MATERIAL |
※ ※ ※

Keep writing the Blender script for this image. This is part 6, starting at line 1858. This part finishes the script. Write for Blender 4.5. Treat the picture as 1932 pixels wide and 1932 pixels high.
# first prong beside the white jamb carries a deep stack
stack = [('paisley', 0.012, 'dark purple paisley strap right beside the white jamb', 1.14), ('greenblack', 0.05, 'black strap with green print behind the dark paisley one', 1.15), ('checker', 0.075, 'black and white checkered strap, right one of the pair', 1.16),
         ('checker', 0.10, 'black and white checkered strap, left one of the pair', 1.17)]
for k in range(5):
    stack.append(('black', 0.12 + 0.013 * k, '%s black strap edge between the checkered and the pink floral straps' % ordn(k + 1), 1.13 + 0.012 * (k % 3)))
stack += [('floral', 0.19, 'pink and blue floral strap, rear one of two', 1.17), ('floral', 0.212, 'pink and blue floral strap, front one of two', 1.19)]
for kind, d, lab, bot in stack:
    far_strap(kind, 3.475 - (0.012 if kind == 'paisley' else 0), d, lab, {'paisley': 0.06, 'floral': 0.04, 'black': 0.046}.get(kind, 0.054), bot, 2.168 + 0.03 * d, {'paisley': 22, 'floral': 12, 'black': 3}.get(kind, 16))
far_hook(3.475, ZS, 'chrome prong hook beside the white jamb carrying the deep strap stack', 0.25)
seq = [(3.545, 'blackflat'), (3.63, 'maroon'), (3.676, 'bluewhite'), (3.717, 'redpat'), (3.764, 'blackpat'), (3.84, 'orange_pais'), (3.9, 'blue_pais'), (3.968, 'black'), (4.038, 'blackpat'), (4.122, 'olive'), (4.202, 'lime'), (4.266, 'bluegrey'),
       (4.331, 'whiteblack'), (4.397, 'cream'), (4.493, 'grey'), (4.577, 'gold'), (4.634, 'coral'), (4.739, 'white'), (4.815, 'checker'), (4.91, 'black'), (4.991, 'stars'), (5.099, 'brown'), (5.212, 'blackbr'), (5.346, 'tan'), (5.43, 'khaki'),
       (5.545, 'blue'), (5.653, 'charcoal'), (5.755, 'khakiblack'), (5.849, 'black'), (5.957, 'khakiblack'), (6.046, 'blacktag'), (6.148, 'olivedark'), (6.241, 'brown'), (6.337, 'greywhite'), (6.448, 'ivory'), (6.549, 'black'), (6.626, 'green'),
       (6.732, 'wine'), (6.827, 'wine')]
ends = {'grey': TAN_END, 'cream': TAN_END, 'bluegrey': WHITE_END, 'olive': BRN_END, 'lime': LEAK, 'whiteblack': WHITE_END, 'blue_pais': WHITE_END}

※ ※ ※

EXERCISE BRIEF |
Please output the entire listing exactly as it stands.

WRITTEN REPLY |
Keep writing the Blender script for this image. This is part 6, starting at line 1858. This part finishes the script. Write for Blender 4.5. Treat the picture as 1932 pixels wide and 1932 pixels high.
# first prong beside the white jamb carries a deep stack
stack = [('paisley', 0.012, 'dark purple paisley strap right beside the white jamb', 1.14), ('greenblack', 0.05, 'black strap with green print behind the dark paisley one', 1.15), ('checker', 0.075, 'black and white checkered strap, right one of the pair', 1.16),
         ('checker', 0.10, 'black and white checkered strap, left one of the pair', 1.17)]
for k in range(5):
    stack.append(('black', 0.12 + 0.013 * k, '%s black strap edge between the checkered and the pink floral straps' % ordn(k + 1), 1.13 + 0.012 * (k % 3)))
stack += [('floral', 0.19, 'pink and blue floral strap, rear one of two', 1.17), ('floral', 0.212, 'pink and blue floral strap, front one of two', 1.19)]
for kind, d, lab, bot in stack:
    far_strap(kind, 3.475 - (0.012 if kind == 'paisley' else 0), d, lab, {'paisley': 0.06, 'floral': 0.04, 'black': 0.046}.get(kind, 0.054), bot, 2.168 + 0.03 * d, {'paisley': 22, 'floral': 12, 'black': 3}.get(kind, 16))
far_hook(3.475, ZS, 'chrome prong hook beside the white jamb carrying the deep strap stack', 0.25)
seq = [(3.545, 'blackflat'), (3.63, 'maroon'), (3.676, 'bluewhite'), (3.717, 'redpat'), (3.764, 'blackpat'), (3.84, 'orange_pais'), (3.9, 'blue_pais'), (3.968, 'black'), (4.038, 'blackpat'), (4.122, 'olive'), (4.202, 'lime'), (4.266, 'bluegrey'),
       (4.331, 'whiteblack'), (4.397, 'cream'), (4.493, 'grey'), (4.577, 'gold'), (4.634, 'coral'), (4.739, 'white'), (4.815, 'checker'), (4.91, 'black'), (4.991, 'stars'), (5.099, 'brown'), (5.212, 'blackbr'), (5.346, 'tan'), (5.43, 'khaki'),
       (5.545, 'blue'), (5.653, 'charcoal'), (5.755, 'khakiblack'), (5.849, 'black'), (5.957, 'khakiblack'), (6.046, 'blacktag'), (6.148, 'olivedark'), (6.241, 'brown'), (6.337, 'greywhite'), (6.448, 'ivory'), (6.549, 'black'), (6.626, 'green'),
       (6.732, 'wine'), (6.827, 'wine')]
ends = {'grey': TAN_END, 'cream': TAN_END, 'bluegrey': WHITE_END, 'olive': BRN_END, 'lime': LEAK, 'whiteblack': WHITE_END, 'blue_pais': WHITE_END}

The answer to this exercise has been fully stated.